Tuesday, September 27, 2011

Behavioural Finance Class Experiment

Note: Below is intended to get some ideas going on good class-room experiments and not intended as a protocol for doing one. I will post at a later time on some existing experiments and also potential on some protocols if I can work some out. Suggestions welcome. 

Thinking of the following simple class experiment to illustrate both the efficient market hypothesis and the extent of overconfidence of being able to beat indices by lay people. Basic idea of the set up is below. Everything will be recorded anonymously though students will be able to identify themselves in the results session if they remember the stocks they picked.  Could potentially be conducted as a web survey, with the advantage that students would be able to look at the stock index in their own time and not have to remember the stocks.

1. Email the class a link to google finance and some simple instructions for how to look up prices of stocks on the NYSE.

2. Tell them that they will be asked to pick stocks on the NYSE in class as part of a classroom exercise.
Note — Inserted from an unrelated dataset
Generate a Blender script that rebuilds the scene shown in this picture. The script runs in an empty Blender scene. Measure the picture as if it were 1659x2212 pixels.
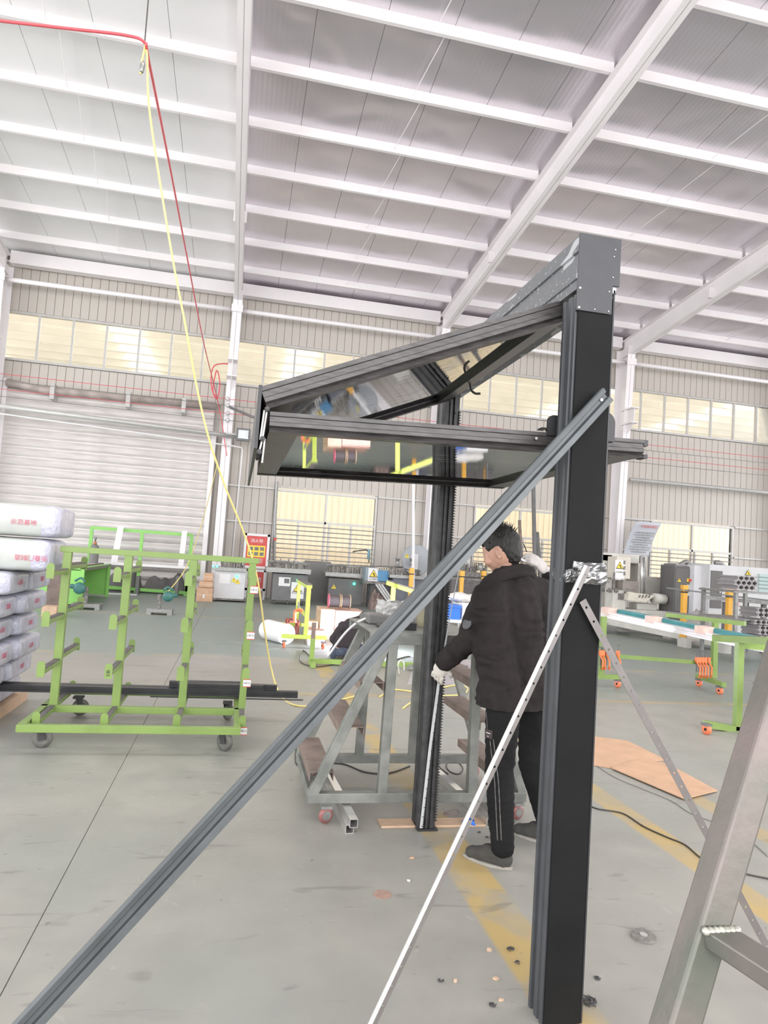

Tell them to write down the names of 12 stocks they would like to pick. (Hard to think of how to enforce this part without using online).

3. At start of class, hand each student a paper survey asking them to allocate a hypothetical 1000 dollars across 12 stocks in any proportion they wish. Tell them that they will hold this portfolio for one month at which stage it will be evaluated in terms of rate of return (excluding any dividends). Later these can be keyed into separate portfolios on the google finance toolbar.

4. Ask them how confident they are that they will outperform the overall market index for the NYSE

5. Ask them how confident they are that they will outperform the class average return

6. Elicit a few simple financial capability questions (and gender)

7. One month later:

- plot average rates of return across the class
- show correlation with degree of confidence of beating market; beating class average; gender and financial sophistication.

8. Basic prior is that picking 12 random stocks on the index should yield a normal distribution of average returns that are unrelated to any of the personal factors measured.


Dan said...

If the class has students from a range of disciplines it might be interesting to look at the responses across these. Those that are exposed to finance modules, and hence concepts like the EMH, might not earn a higher average return but they could show less overconfidence than others.

Liam Delaney said...

Thanks - yes, that would be interesting. There is a big literature on whether economics students act differently to other students and whether it is due to selection or due to the nature of the training (a bit of both, as you might expect). There is also an interesting literature on whether training can reduce biases. As you correctly point out, we dont expect that economics students should be able to do better in this case given the nature of the task. But there might be set-ups (e.g. when you allow them to choose the number of stocks or have different asset classes) where they might generate less risky returns around a given mean.